L’intervento del Governo a salvaguardia dell’attività bancaria prevede l’acquisizione da parte dello Stato di azioni o strumenti finanziari senza diritto di voto.

A prescindere dalle motivazioni e modalità con le quali si concretizzeranno gli specifici interventi, sembra che si voglia così limitare l’ingerenza pubblica nella successiva gestione delle stesse risorse che saranno comunque “richieste” alla collettività.



In un mondo virtuoso e di persone “capaci e buone per natura” sarebbe normale attendersi che gli amministratori delle società aiutate dallo stakeholder Stato tengano in debito conto gli obiettivi di un intervento effettuato nell’interesse generale.

Ma l’esperienza recente ci insegna ben altro: i manager perseguono obiettivi personali, quasi sempre espressi in supercompensi, che sono peraltro la contropartita della loro acquiescienza alle decisioni dei gruppi di controllo, come dimostrano nel caso italiano Dragoni e Meletti in “La paga dei padroni”.



Nelle società partecipate dallo Stato – Eni, Enel, Finmecannica – solo l’intervento assembleare del Ministero dell’Economia, forte della maggioranza dei voti, limita il potere degli amministratori, come é accaduto quest’anno con la decisione di ridurre le stock option in Enel.

Il caso delle Banche è poi esemplare. Il controllo delle decisioni assembleari è ferreo, sulla base di patti di sindacato, di accordi incrociati e di commistioni soci/debitori. La situazione attuale dei conti patrimoniali è anche dovuta a questa complessiva inadeguata governance di carattere autoreferenziale.



Nelle prime Banche italiane, tutte quotate, l’attenzione dei manager alle istanze provenienti da gruppi diversi di stakeholder è pressocché inesistente, anche quando le stesse sono coerenti con le strategie e i programmi della società, ma collidono eventualmente con gli interessi particolari. Non prevale certo il dialogo, né il richiamo alle leggi e ai principi, ma alla fine è la conta dei voti a prevalere.

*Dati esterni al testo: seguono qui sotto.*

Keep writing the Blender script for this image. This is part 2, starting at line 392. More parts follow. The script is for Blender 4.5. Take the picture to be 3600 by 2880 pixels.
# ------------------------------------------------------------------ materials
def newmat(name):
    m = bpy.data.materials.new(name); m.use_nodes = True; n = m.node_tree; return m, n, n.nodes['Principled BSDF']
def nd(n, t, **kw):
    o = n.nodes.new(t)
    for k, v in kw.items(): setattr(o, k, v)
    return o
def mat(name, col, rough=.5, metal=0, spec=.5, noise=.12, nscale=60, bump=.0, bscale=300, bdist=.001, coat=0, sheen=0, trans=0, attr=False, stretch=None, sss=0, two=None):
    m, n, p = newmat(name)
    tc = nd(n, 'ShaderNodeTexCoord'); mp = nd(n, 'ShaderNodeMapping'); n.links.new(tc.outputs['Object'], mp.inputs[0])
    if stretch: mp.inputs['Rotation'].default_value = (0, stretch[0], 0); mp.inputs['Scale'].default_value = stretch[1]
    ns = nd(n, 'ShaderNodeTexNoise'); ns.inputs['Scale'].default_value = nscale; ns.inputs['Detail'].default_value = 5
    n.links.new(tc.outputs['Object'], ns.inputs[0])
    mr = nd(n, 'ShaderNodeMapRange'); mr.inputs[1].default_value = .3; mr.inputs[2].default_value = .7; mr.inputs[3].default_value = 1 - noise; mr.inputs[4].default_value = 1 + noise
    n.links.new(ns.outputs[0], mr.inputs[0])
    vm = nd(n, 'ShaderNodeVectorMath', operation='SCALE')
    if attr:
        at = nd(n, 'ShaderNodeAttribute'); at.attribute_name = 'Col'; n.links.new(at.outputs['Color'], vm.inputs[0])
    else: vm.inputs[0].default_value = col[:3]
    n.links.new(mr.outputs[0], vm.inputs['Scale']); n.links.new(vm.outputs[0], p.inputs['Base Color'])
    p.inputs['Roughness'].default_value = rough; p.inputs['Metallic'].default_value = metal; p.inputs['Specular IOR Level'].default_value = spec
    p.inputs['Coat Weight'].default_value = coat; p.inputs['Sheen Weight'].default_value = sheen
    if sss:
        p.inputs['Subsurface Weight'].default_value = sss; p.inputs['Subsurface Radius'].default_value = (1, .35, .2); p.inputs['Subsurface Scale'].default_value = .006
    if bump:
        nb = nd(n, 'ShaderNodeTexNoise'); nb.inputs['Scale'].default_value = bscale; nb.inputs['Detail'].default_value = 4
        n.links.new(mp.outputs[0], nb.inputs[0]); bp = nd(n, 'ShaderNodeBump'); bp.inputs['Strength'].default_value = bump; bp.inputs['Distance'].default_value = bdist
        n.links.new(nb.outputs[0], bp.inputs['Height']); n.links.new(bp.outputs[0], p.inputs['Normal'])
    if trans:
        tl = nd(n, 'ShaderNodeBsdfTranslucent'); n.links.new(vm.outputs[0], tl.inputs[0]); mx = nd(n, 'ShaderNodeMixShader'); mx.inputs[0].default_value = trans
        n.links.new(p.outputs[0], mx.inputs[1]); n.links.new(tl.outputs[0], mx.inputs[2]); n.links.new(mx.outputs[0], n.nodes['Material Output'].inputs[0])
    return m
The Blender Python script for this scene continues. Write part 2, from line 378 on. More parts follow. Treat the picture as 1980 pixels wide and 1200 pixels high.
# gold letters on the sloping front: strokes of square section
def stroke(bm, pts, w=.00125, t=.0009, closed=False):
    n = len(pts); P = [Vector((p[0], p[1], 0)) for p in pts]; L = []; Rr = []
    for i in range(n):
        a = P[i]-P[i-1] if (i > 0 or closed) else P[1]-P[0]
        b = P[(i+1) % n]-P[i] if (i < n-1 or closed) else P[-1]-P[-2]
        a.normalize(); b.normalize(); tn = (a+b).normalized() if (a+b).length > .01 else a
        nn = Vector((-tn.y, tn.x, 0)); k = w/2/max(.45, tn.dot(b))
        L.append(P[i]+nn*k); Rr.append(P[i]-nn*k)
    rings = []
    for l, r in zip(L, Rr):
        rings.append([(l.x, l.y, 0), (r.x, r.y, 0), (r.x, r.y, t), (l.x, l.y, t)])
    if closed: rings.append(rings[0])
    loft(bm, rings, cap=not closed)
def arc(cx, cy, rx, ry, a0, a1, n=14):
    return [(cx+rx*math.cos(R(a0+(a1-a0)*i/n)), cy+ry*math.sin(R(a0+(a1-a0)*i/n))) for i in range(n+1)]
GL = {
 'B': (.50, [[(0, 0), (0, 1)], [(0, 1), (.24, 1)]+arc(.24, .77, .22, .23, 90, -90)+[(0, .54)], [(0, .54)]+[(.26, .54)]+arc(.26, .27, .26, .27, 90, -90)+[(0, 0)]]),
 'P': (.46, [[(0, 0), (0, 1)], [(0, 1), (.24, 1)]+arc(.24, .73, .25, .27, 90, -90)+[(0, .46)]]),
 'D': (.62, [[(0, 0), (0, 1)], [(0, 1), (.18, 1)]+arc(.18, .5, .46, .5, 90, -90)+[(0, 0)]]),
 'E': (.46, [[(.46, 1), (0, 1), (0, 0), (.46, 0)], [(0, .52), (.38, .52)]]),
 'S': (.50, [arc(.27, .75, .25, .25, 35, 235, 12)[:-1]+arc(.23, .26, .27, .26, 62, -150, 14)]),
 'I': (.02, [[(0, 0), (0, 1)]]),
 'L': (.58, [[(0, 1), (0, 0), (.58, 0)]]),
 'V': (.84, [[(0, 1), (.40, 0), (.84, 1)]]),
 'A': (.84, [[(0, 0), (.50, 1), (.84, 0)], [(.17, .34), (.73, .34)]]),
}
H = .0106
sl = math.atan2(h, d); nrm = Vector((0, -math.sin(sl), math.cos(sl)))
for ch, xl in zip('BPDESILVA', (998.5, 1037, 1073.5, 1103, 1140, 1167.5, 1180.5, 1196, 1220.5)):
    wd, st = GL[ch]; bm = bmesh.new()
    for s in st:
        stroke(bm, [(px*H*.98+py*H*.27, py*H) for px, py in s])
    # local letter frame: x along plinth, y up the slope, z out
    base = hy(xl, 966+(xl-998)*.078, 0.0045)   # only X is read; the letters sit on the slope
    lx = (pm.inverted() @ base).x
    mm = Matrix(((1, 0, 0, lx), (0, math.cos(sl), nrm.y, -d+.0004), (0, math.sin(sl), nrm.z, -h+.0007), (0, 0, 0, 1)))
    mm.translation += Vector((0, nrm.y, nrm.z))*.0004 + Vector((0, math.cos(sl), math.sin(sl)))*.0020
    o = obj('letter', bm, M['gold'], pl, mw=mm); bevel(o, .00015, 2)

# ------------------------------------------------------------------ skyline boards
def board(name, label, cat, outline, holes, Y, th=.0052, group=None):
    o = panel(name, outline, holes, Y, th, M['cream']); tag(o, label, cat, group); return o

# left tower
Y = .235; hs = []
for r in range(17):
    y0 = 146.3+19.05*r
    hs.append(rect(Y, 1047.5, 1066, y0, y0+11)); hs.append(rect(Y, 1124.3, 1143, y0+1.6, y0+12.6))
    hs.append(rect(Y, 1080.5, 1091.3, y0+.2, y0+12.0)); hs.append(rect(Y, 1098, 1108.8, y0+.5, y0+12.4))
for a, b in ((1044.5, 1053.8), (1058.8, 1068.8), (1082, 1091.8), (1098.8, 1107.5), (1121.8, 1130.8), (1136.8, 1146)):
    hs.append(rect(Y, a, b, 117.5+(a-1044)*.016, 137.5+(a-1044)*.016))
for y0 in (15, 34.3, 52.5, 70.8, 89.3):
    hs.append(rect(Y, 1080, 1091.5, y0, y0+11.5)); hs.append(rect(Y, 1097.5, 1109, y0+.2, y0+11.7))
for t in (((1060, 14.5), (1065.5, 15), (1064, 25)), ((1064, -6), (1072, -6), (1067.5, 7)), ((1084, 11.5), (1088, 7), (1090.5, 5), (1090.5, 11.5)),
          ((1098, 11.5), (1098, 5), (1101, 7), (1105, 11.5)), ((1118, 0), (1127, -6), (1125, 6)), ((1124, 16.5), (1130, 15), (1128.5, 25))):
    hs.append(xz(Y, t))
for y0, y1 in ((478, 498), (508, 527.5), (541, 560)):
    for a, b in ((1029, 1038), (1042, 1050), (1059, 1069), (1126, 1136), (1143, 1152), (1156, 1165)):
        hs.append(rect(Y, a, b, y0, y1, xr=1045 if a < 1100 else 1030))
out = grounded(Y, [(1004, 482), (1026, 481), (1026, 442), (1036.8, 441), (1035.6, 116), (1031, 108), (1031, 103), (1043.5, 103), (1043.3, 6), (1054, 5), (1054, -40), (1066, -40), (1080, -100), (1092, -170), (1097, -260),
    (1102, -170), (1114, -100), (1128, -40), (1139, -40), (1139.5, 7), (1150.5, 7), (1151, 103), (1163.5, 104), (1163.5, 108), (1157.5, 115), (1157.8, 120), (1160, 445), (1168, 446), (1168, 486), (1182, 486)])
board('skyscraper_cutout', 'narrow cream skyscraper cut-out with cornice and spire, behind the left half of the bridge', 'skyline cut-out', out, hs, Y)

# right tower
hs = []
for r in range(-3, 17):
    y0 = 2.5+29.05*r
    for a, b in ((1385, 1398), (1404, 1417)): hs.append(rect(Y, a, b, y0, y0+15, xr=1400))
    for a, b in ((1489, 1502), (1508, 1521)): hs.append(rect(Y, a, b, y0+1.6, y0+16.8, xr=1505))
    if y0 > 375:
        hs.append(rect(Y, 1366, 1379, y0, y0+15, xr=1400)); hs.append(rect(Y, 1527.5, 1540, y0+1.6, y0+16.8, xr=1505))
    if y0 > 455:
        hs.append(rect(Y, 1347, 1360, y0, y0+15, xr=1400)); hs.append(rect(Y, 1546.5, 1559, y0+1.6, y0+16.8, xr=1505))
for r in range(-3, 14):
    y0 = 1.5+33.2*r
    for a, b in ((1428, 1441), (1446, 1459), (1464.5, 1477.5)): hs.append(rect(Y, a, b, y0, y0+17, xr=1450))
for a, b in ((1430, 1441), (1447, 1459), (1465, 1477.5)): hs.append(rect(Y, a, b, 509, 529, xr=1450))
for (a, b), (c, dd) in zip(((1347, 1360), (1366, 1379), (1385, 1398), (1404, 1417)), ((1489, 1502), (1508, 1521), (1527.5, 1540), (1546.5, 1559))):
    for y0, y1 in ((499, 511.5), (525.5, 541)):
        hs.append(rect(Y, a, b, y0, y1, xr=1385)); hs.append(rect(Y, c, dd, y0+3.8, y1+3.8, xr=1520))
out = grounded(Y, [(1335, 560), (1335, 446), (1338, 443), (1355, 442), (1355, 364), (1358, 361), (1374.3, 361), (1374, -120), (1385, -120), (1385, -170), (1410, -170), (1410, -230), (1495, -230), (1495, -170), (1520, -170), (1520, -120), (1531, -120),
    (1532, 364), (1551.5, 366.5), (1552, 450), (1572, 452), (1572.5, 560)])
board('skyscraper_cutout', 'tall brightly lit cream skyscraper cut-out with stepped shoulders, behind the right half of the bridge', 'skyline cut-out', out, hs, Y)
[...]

Esempio attuale é il caso Unicredit. Da una parte é stata prevista l’emissione di speciali titoli, con una superredditività garantita, riservati ai soci di controllo – Fondazioni e Banca di Libia – che così continueranno a gestire senza interferenze e, dall’altra non sarà distribuito il dividendo in denaro, a scapito di quei soci (i famosi cittadini italiani risparmiatori), che avrebbero potuto utilizzare questi soldi per pagare bollette e rate del mutuo.

I soci di risparmio, quelli senza diritto di voto, nella prossima assemblea del 4 dicembre, non avranno, in questo caso, neppure il diritto di ottenere spiegazioni dall’amministratore delegato Profumo.

Forse saranno le prove per quando, dopo aver investito qualche miliardo, il ministro Tremonti si sentirà dire in assemblea: «Gazie per l’intervento, ma, zitto tu, non hai diritto di voto».